Not that Bob will be too worried. Having done the crime and paid the fine, he jets out to Las Vegas with Delta Airlines today, from where he will present the Forth2 Breakfast Show all next week.

Not so much a case of Bob In The Morning as Bob In The Evening as the time difference means he'll start each show at 10pm Stateside, assuming they can get him on the plane, that is. As Bob admits, he's not the greatest of fliers. "Terrified" is the word he uses. But as long he remembers to dispose of his boarding pass in the correct bin when he gets back he'll be fine - as opposed to fined - again.

Street star Emma's got my number

NEVER upset a reformed gangster's moll.
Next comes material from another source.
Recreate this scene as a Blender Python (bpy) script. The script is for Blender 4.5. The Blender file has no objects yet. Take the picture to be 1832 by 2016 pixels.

Ex-Corrie star Emma Stansfield (she was Steve McDonald's love interest Ronnie Clayton) collared me after a successful opening performance of Mrs Warren's Profession at the Royal Lyceum Theatre last Saturday, to remonstrate with me for getting her age wrong in an interview.

"You were a year out," she quipped, with a twinkle in her eye, "I'm not 29, I'm 28." She was also very good as Vivie, in the Lyceum's production of George Bernard Shaw's comedy of manners in which she stars with the wonderful Paola Dionisotti - who also isn't 29. Catch it before it transfers to the Nottingham Playhouse.